- _EXERCISE PROMPT_: Restate the lines word for word, from the first line of the records through the line containing "R = math.radians". Leave out the pictures and anything after that line.

- _THE RECORDS_:
-.-.-

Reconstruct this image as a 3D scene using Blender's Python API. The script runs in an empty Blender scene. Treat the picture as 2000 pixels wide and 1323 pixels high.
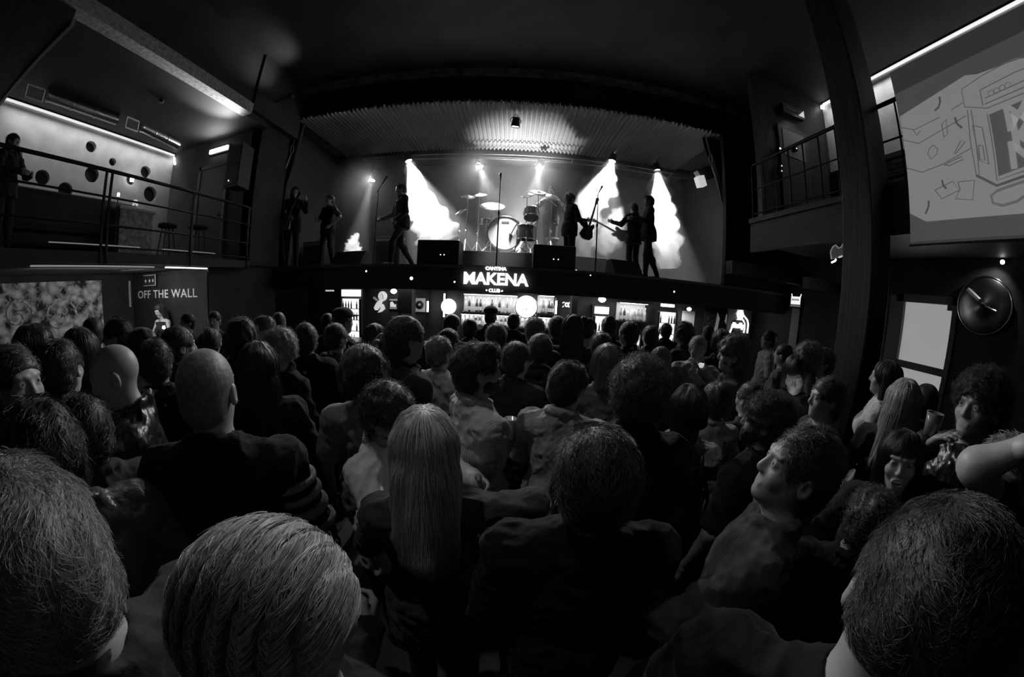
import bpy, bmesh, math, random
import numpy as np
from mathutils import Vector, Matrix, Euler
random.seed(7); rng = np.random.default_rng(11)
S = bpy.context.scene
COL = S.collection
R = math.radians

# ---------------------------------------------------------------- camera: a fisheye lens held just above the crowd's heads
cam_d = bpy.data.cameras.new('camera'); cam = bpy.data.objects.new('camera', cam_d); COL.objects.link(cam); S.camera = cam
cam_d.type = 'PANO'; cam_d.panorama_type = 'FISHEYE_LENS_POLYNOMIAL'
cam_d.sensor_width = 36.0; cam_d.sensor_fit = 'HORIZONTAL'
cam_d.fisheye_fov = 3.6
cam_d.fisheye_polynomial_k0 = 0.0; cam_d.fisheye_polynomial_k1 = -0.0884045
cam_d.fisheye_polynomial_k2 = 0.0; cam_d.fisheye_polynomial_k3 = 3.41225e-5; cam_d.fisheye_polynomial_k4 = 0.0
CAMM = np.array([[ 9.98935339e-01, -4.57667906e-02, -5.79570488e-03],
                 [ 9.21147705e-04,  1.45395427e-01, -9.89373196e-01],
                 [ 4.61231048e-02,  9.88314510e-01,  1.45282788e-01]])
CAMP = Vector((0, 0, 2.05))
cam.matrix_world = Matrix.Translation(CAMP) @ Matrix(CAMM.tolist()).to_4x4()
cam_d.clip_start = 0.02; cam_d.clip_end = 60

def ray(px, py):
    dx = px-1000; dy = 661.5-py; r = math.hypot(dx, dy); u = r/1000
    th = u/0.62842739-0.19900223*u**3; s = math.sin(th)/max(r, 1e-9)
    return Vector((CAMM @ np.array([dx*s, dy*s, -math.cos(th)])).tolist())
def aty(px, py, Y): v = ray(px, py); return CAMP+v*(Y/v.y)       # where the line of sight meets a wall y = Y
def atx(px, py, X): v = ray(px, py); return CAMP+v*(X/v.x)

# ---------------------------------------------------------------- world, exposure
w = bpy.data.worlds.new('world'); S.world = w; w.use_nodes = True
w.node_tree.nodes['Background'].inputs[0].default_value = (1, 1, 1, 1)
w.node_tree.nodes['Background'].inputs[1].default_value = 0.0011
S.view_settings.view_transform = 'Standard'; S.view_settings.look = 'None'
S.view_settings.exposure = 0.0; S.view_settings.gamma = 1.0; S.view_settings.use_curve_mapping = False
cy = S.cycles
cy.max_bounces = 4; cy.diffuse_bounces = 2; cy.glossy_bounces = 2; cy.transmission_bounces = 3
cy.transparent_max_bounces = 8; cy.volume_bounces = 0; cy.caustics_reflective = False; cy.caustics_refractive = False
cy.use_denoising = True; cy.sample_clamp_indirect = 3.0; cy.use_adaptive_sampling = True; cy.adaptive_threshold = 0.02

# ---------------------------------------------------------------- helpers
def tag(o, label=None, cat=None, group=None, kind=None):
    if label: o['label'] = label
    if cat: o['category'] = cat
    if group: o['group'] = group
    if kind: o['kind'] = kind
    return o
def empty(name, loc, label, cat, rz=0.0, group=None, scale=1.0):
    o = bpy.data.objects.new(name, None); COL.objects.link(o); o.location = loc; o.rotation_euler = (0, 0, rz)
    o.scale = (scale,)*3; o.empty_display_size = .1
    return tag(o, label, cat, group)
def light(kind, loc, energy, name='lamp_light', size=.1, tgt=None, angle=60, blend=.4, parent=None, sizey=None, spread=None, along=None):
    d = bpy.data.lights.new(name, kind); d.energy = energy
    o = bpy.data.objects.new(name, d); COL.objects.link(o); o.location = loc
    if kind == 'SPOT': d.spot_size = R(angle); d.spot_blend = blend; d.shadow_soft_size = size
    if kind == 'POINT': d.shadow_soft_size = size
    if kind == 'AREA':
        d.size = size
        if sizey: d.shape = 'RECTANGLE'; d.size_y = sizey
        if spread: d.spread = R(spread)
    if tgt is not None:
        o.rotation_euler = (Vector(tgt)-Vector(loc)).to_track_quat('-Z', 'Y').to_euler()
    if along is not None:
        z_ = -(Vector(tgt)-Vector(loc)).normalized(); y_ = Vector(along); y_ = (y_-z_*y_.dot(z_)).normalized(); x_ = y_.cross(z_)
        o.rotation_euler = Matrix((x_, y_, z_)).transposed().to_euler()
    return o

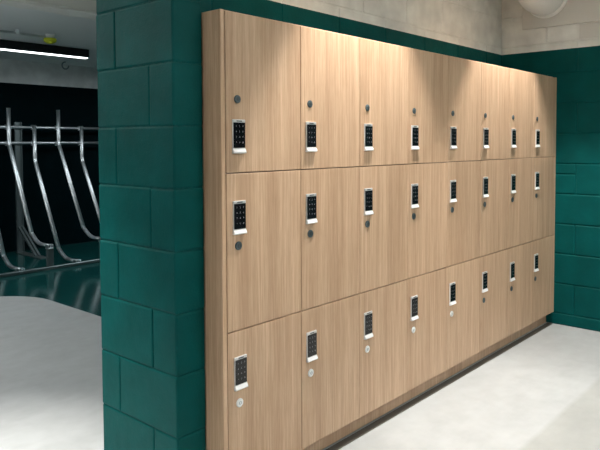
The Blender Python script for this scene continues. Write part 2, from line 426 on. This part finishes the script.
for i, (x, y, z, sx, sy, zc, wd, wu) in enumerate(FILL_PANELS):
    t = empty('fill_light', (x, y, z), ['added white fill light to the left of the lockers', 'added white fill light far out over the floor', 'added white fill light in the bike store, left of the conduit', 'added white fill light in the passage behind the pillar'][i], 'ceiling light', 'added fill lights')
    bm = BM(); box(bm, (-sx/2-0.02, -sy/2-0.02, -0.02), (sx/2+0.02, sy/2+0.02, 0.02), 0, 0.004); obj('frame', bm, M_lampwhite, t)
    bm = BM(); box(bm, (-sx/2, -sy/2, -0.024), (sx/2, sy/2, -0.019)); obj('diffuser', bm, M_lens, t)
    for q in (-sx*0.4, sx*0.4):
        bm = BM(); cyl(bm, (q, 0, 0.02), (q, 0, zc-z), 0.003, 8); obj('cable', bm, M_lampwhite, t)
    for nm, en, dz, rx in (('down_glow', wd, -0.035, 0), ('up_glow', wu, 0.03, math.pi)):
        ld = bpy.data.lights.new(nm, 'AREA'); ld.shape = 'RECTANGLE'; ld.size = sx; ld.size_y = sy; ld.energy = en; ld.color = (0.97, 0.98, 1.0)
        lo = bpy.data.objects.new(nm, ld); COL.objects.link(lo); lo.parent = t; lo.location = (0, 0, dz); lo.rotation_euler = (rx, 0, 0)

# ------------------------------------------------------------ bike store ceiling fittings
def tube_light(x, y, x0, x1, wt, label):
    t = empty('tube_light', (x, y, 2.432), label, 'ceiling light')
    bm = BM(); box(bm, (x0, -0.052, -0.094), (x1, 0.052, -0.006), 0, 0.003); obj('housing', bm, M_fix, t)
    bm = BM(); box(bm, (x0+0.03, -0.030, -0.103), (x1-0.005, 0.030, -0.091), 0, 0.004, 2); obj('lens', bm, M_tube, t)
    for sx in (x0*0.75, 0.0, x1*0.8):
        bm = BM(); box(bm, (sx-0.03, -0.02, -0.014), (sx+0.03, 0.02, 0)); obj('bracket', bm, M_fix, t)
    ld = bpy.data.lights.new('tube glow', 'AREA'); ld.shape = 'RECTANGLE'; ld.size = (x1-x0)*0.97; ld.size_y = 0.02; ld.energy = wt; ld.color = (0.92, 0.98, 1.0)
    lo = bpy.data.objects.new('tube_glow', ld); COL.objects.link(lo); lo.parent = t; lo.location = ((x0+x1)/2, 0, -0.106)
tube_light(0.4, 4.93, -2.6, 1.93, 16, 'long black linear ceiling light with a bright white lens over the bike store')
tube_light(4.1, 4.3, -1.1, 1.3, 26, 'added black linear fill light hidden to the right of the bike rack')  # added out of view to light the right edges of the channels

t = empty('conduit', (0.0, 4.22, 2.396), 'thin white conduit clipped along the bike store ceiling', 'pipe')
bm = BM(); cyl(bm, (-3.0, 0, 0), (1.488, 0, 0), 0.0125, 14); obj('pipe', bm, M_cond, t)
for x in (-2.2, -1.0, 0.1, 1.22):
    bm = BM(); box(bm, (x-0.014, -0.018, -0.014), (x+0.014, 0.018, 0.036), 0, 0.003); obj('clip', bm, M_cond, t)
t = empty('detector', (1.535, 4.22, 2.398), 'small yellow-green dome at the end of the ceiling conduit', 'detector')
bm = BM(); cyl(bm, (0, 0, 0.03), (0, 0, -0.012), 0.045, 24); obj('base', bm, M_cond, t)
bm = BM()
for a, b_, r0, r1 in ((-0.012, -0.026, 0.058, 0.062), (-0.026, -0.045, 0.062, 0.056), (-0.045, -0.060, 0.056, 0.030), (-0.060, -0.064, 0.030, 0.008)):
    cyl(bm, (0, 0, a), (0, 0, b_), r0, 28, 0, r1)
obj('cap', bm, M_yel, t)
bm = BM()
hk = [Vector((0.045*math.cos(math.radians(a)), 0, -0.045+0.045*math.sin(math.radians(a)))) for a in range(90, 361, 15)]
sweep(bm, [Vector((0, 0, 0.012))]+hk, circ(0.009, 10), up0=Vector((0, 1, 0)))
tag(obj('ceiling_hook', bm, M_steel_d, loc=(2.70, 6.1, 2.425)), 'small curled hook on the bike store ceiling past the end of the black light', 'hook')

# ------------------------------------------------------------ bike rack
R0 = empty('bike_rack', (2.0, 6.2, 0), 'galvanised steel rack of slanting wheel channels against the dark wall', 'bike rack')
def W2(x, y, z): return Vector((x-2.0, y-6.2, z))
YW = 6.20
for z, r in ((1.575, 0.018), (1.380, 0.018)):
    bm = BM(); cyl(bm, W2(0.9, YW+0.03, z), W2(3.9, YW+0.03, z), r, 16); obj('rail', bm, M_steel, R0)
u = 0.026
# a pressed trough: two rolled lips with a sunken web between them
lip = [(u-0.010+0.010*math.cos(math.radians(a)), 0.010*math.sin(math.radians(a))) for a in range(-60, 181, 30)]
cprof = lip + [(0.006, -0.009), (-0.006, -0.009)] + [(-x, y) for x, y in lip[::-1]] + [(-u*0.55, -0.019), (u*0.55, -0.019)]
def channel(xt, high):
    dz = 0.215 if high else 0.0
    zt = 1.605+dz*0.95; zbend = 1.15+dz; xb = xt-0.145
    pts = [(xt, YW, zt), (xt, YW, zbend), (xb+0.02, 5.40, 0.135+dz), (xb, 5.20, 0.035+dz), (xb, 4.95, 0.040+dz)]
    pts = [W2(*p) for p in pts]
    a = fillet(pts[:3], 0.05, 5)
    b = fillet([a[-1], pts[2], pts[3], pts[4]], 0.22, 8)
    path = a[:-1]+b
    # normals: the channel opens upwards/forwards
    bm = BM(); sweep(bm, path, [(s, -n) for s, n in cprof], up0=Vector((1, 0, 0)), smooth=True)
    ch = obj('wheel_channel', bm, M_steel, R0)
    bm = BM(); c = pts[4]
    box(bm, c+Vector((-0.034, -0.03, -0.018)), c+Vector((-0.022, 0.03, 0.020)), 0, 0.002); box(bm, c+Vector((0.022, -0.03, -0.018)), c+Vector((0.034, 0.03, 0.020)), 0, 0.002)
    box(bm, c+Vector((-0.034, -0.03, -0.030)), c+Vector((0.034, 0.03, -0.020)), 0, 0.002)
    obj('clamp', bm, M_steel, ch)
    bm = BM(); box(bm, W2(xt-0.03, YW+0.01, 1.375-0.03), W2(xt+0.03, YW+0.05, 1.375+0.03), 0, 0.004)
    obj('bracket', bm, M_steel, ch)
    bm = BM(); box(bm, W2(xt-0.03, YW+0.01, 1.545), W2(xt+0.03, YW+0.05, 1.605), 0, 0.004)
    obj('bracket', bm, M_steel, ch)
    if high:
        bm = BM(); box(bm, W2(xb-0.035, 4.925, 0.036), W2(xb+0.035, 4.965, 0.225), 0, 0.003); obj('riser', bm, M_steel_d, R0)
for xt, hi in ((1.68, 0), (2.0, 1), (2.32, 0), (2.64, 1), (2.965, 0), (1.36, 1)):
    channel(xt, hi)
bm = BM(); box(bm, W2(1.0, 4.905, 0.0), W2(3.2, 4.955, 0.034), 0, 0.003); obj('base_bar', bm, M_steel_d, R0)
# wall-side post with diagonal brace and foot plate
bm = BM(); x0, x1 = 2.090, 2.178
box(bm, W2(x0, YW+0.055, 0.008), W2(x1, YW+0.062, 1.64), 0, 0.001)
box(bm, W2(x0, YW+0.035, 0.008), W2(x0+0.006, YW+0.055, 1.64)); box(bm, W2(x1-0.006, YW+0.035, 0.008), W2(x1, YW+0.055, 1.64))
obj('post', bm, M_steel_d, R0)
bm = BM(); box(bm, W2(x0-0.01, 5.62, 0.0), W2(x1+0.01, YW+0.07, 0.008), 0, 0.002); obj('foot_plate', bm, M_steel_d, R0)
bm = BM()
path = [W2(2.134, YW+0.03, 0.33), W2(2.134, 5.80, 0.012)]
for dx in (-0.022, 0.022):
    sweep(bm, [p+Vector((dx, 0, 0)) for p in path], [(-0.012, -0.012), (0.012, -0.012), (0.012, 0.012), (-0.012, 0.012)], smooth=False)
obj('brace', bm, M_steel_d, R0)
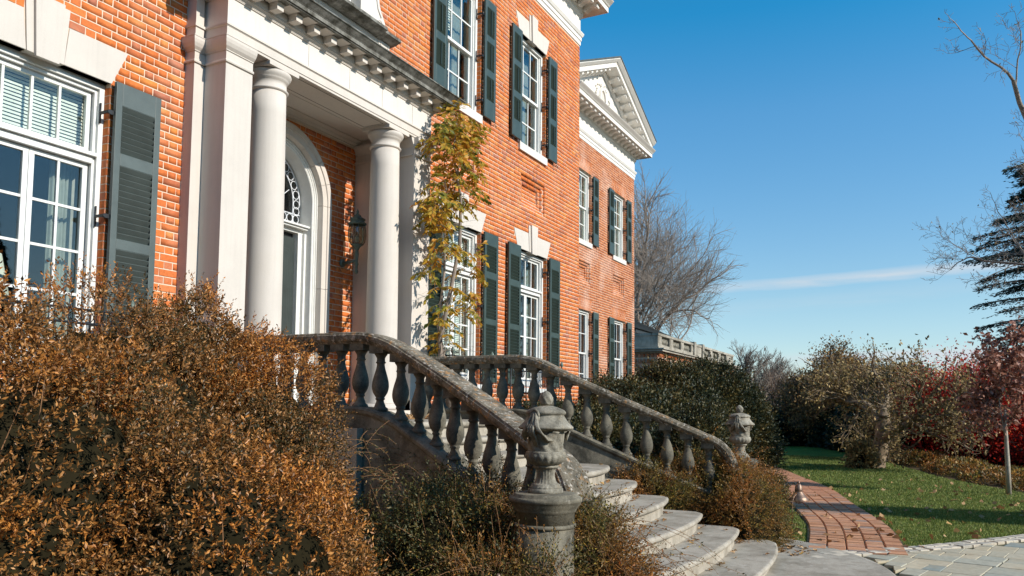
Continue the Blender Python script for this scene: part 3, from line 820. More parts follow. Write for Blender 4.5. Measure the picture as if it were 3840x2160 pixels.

-.-.-

- _RESPONSE_:
Reconstruct this image as a 3D scene using Blender's Python API. The script runs in an empty Blender scene. Treat the picture as 2000 pixels wide and 1323 pixels high.
import bpy, bmesh, math, random
import numpy as np
from mathutils import Vector, Matrix, Euler
random.seed(7); rng = np.random.default_rng(11)
S = bpy.context.scene
COL = S.collection
R = math.radians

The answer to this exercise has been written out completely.